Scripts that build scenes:
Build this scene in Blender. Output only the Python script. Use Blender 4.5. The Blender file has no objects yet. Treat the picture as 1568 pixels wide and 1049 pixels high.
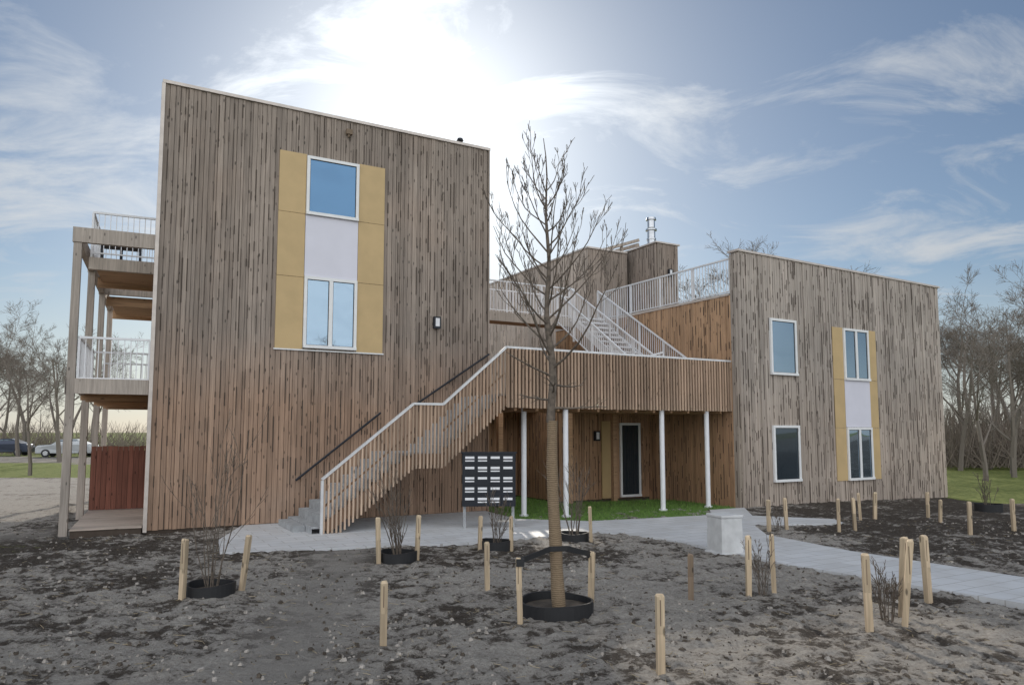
import bpy, math, random
import numpy as np
from mathutils import Vector, Matrix, noise
R = random.Random(7)
sc = bpy.context.scene
COL = sc.collection

# ------------------------------------------------------------------ helpers
class MB:
    def __init__(s): s.v=[]; s.f=[]; s.m=[]; s.c=[]
    def hexa(s, p, m=0, c=.5):
        b=len(s.v); s.v+= [tuple(q) for q in p]
        for f in ((3,2,1,0),(4,5,6,7),(0,1,5,4),(1,2,6,5),(2,3,7,6),(3,0,4,7)):
            s.f.append(tuple(b+i for i in f)); s.m.append(m); s.c.append(c)
    def box(s,x0,x1,y0,y1,z0,z1,m=0,c=.5):
        s.hexa([(x0,y0,z0),(x1,y0,z0),(x1,y1,z0),(x0,y1,z0),(x0,y0,z1),(x1,y0,z1),(x1,y1,z1),(x0,y1,z1)],m,c)
    def beam(s,p,q,w,h,m=0,c=.5):
        p=Vector(p);q=Vector(q);d=(q-p).normalized()
        a=d.cross(Vector((0,0,1)))
        if a.length<1e-3: a=Vector((1,0,0))
        a=a.normalized(); u=a.cross(d).normalized()
        a*=w/2; u*=h/2
        s.hexa([p-a-u,p+a-u,q+a-u,q-a-u,p-a+u,p+a+u,q+a+u,q-a+u],m,c)
    def tube(s,p,q,r0,r1,n=5,m=0,c=.5,cap=False):
        p=Vector(p);q=Vector(q);d=(q-p)
        if d.length<1e-6: return
        d.normalize()
        a=d.cross(Vector((.13,.21,.97)))
        if a.length<1e-3: a=d.cross(Vector((1,0,0)))
        a.normalize(); u=d.cross(a)
        b=len(s.v)
        for o,r in ((p,r0),(q,r1)):
            for i in range(n):
                t=2*math.pi*i/n
                s.v.append(tuple(o+a*(math.cos(t)*r)+u*(math.sin(t)*r)))
        for i in range(n):
            j=(i+1)%n
            s.f.append((b+i,b+j,b+n+j,b+n+i)); s.m.append(m); s.c.append(c)
        if cap:
            s.f.append(tuple(b+i for i in range(n))[::-1]); s.m.append(m); s.c.append(c)
            s.f.append(tuple(b+n+i for i in range(n))); s.m.append(m); s.c.append(c)
    def prism(s,poly,z0,z1,m=0,c=.5):
        n=len(poly); b=len(s.v)
        s.v+=[(x,y,z0) for x,y in poly]+[(x,y,z1) for x,y in poly]
        s.f.append(tuple(range(b+n-1,b-1,-1))); s.f.append(tuple(range(b+n,b+2*n)))
        for i in range(n):
            j=(i+1)%n; s.f.append((b+i,b+j,b+n+j,b+n+i))
        s.m+=[m]*(n+2); s.c+=[c]*(n+2)
    def mesh(s,name,mats,smooth=False):
        me=bpy.data.meshes.new(name); me.from_pydata(s.v,[],s.f)
        for mt in mats: me.materials.append(mt)
        me.polygons.foreach_set('material_index',s.m)
        at=me.attributes.new('tone','FLOAT','FACE'); at.data.foreach_set('value',s.c)
        if smooth: me.polygons.foreach_set('use_smooth',[True]*len(s.f))
        me.update(); return me
    def obj(s,name,mats,parent=None,mat=None,smooth=False):
        o=bpy.data.objects.new(name,s.mesh(name,mats,smooth)); COL.objects.link(o)
        if parent: o.parent=parent
        if mat is not None: o.matrix_basis=mat
        return o
def empty(name,mat=Matrix.Identity(4)):
    e=bpy.data.objects.new(name,None); e.empty_display_size=.3; COL.objects.link(e); e.matrix_basis=mat; return e
def frame(x,y,ang,z=0): return Matrix.Translation((x,y,z))@Matrix.Rotation(math.radians(ang),4,'Z')

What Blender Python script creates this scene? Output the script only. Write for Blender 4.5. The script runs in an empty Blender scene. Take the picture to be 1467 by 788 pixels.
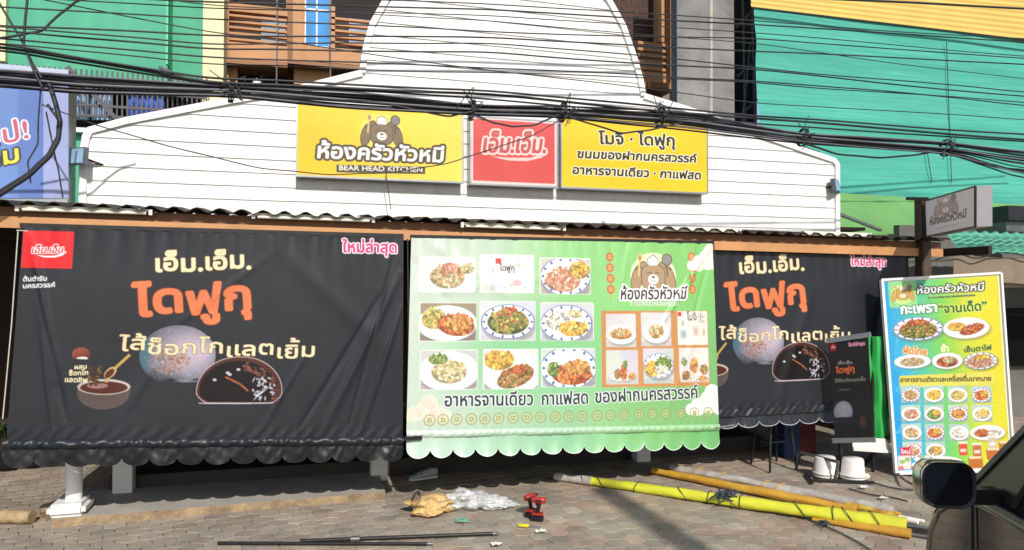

• **Stated problem**: Extract the full listing exactly, with the pictures left out.

• **Exercise solution**:
Build this scene in Blender. Output only the Python script. Use Blender 4.5. The Blender file has no objects yet. Treat the picture as 1568 pixels wide and 1049 pixels high.
import bpy, math, random
import numpy as np
from mathutils import Vector, Matrix, noise
R = random.Random(7)
sc = bpy.context.scene
COL = sc.collection

# ------------------------------------------------------------------ helpers
class MB:
    def __init__(s): s.v=[]; s.f=[]; s.m=[]; s.c=[]
    def hexa(s, p, m=0, c=.5):
        b=len(s.v); s.v+= [tuple(q) for q in p]
        for f in ((3,2,1,0),(4,5,6,7),(0,1,5,4),(1,2,6,5),(2,3,7,6),(3,0,4,7)):
            s.f.append(tuple(b+i for i in f)); s.m.append(m); s.c.append(c)
    def box(s,x0,x1,y0,y1,z0,z1,m=0,c=.5):
        s.hexa([(x0,y0,z0),(x1,y0,z0),(x1,y1,z0),(x0,y1,z0),(x0,y0,z1),(x1,y0,z1),(x1,y1,z1),(x0,y1,z1)],m,c)
    def beam(s,p,q,w,h,m=0,c=.5):
        p=Vector(p);q=Vector(q);d=(q-p).normalized()
        a=d.cross(Vector((0,0,1)))
        if a.length<1e-3: a=Vector((1,0,0))
        a=a.normalized(); u=a.cross(d).normalized()
        a*=w/2; u*=h/2
        s.hexa([p-a-u,p+a-u,q+a-u,q-a-u,p-a+u,p+a+u,q+a+u,q-a+u],m,c)
    def tube(s,p,q,r0,r1,n=5,m=0,c=.5,cap=False):
        p=Vector(p);q=Vector(q);d=(q-p)
        if d.length<1e-6: return
        d.normalize()
        a=d.cross(Vector((.13,.21,.97)))
        if a.length<1e-3: a=d.cross(Vector((1,0,0)))
        a.normalize(); u=d.cross(a)
        b=len(s.v)
        for o,r in ((p,r0),(q,r1)):
            for i in range(n):
                t=2*math.pi*i/n
                s.v.append(tuple(o+a*(math.cos(t)*r)+u*(math.sin(t)*r)))
        for i in range(n):
            j=(i+1)%n
            s.f.append((b+i,b+j,b+n+j,b+n+i)); s.m.append(m); s.c.append(c)
        if cap:
            s.f.append(tuple(b+i for i in range(n))[::-1]); s.m.append(m); s.c.append(c)
            s.f.append(tuple(b+n+i for i in range(n))); s.m.append(m); s.c.append(c)
    def prism(s,poly,z0,z1,m=0,c=.5):
        n=len(poly); b=len(s.v)
        s.v+=[(x,y,z0) for x,y in poly]+[(x,y,z1) for x,y in poly]
        s.f.append(tuple(range(b+n-1,b-1,-1))); s.f.append(tuple(range(b+n,b+2*n)))
        for i in range(n):
            j=(i+1)%n; s.f.append((b+i,b+j,b+n+j,b+n+i))
        s.m+=[m]*(n+2); s.c+=[c]*(n+2)
    def mesh(s,name,mats,smooth=False):
        me=bpy.data.meshes.new(name); me.from_pydata(s.v,[],s.f)
        for mt in mats: me.materials.append(mt)
        me.polygons.foreach_set('material_index',s.m)
        at=me.attributes.new('tone','FLOAT','FACE'); at.data.foreach_set('value',s.c)
        if smooth: me.polygons.foreach_set('use_smooth',[True]*len(s.f))
        me.update(); return me
    def obj(s,name,mats,parent=None,mat=None,smooth=False):
        o=bpy.data.objects.new(name,s.mesh(name,mats,smooth)); COL.objects.link(o)
        if parent: o.parent=parent
        if mat is not None: o.matrix_basis=mat
        return o
def empty(name,mat=Matrix.Identity(4)):
    e=bpy.data.objects.new(name,None); e.empty_display_size=.3; COL.objects.link(e); e.matrix_basis=mat; return e
def frame(x,y,ang,z=0): return Matrix.Translation((x,y,z))@Matrix.Rotation(math.radians(ang),4,'Z')

What Blender Python script creates this scene? Output the script only. Write for Blender 4.5. The script runs in an empty Blender scene. Take the picture to be 1467 by 788 pixels.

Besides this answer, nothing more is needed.